Numerical simulation of the penetration and reflection of a whistler beam incident on the lower ionosphere at very low latitude

By the full-wave algorithm with Fourier synthesis, 3-D propagation of a whistler beam incident on the pre-dawn lower ionosphere at very low latitude is numerically investigated. Processes of transmission, reflection, and coupling with the Earth-ionosphere waveguide are discussed via the wave energy and polarisation distributions and their dependence on the wave parameters and the ionospheric profile (such as the E_s-layer). It is shown that the dominant wave above 90 km altitude has the propagation characteristics of the magneto-ionic whistler mode, and absorption, spreading, reflection and mode conversion mainly occur at, and are greatly affected by, the bottom of the ionosphere.

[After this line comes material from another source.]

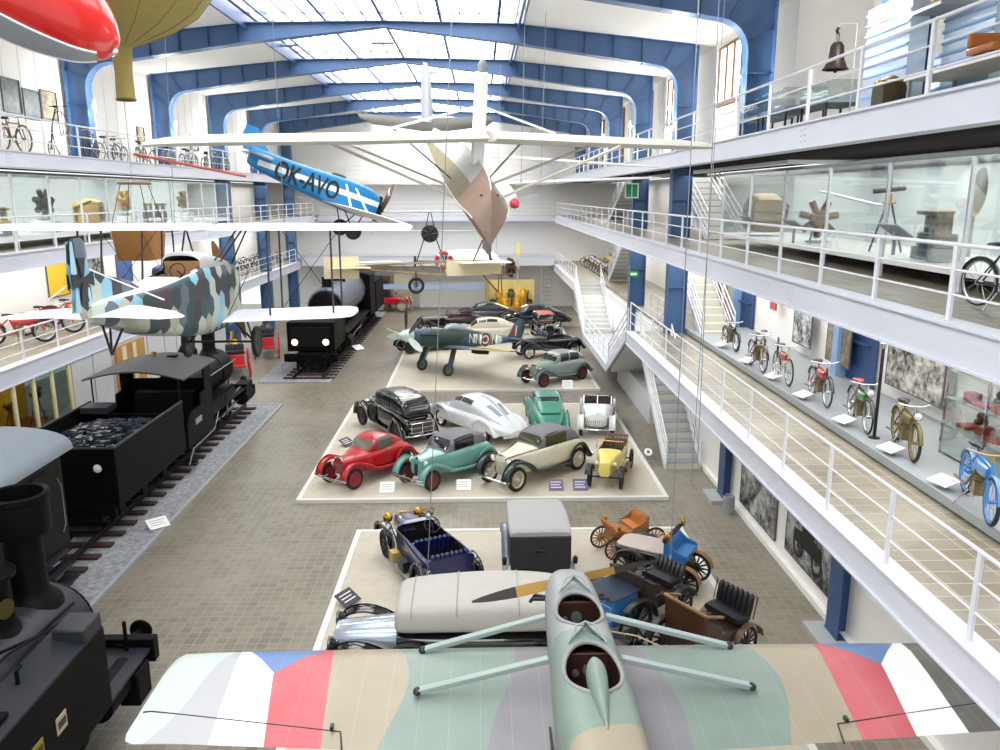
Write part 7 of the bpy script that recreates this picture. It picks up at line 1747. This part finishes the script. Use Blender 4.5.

It is found that the transmitted energy density along the Earth's surface is reduced by 20 dB or more. Beam transmission loss varies asymmetrically with the incident angle, but changes little with the frequency. In the region 150 km (for 5 kHz) away from the ‘exit area’ where whistlers emerge, the bearing measurements using ground-based VLF direction-finders may be in error because direction-finding algorithms assume plane wave propagation. Only a small portion (about −25 dB at 5 kHz) of the incident energy is reflected up to an altitude of 150 km, and major reflection takes place in a small range of altitude at the bottom of the ionosphere with little spreading and lateral shift with respect to the incident beam. Reflection is enhanced considerably at lower frequency. Our results also suggest that an E_s-layer or an ionospheric gradient refracting waves to higher latitudes would be favorable factors for multi-hop echoes to be received on the ground.